Every family and person is different and so different things work for them. Cannot breast feed or you personally just cannot do it for whatever reason. Oh well, as long as you feed that child to your best ability, you are a MOTHER.

 Cannot carry your child because you are sore or just in general not very strong to tote them about all day long (or back issues) but you let them walk, roll around, or sit in a stroller? You are still with them, taking them with. You are a MOTHER.

 Do you spend all of your time at home with them because you are inverted and like the closeness of familiar people over going out with friends to crowded bars/places all day or night once a week? Or do you like spending time apart to breath and go adventuring with a friend to somewhere totally new and kid free for a few hours? You still love them, you still come home to them, you and the baby are happy because you are mutually comfortable. YOU ARE A MOTHER.

 Do you stay at home, clean the house, cook, and run errands like handling bills and tote the child along or have them at school while doing everything else that cannot be done by your significant other because they work weird hours? Do you instead work because your career is also another passion and your other stays home or you have a trusted care giver to get money for you home because you need or want to? You are providing in both roles and while some things either house maintenance or malleability in your schedule to do things may get sacrificed but either way YOU ARE A MOTHER.

 And guess what, for those fathers out there also taking care of the family (aside from breast feeding but if your child accepts it they can bottle feed the boob milk for them) they can DO all of those things too. They can be the Stay-at-home DAD. They can WORK. They can be the one who voted for the co-sleeping (which mine did) and they can be the one to carry, tote, snuggle, and wear the child or push them in a stroller. THEY ARE A FATHER

 If you notice while described as women doing all those things, attachment parenting has a key word. Parenting. You can have two moms, two fathers, one of each, and sometimes just one person and possibly a child care provider. It is parenting.

It is a thing that is not set and stone on how you have to do it. Because everything is circumstantial because every child is different and unique and lives in different situations. So follow some of the modeling of the attachment parenting, or follow whatever other style is out there, or follow your gut and do what makes everyone happy and what needs to be done.

 The thing we need most is to stand together, turn around, and tell the bashers to ignore what they hate and go follow their own plans. There are bigger issues than someone breast feeding a three year old. That child is being loved, nurtured, and his mom is at least taking care of him. The people bashing her are showing their children to be hostile to others who are different. NOW that is something to get upset about, but I won't attack someone.

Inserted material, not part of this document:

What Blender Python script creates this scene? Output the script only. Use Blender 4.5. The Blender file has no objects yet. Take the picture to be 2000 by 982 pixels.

 I will be an example instead, and just support all of the good things and choices a person makes for their family. No matter what they are doing, if it is supporting, nurturing, and caring for the betterment of the child and his living conditions, then I don't care if you work, stay home, are single, are paired, breast feed, bottle feed, or decide that your little 2 year old is allowed to have a moehawk. Be a parent, not a book. Love your child in your own way. YOU ARE A PARENT.

 And for those who are not parents nor want to be, but are still loving and supportive and caring. I thank you very much, you are wonderful as well and your choices make you a wonderful person in your own right.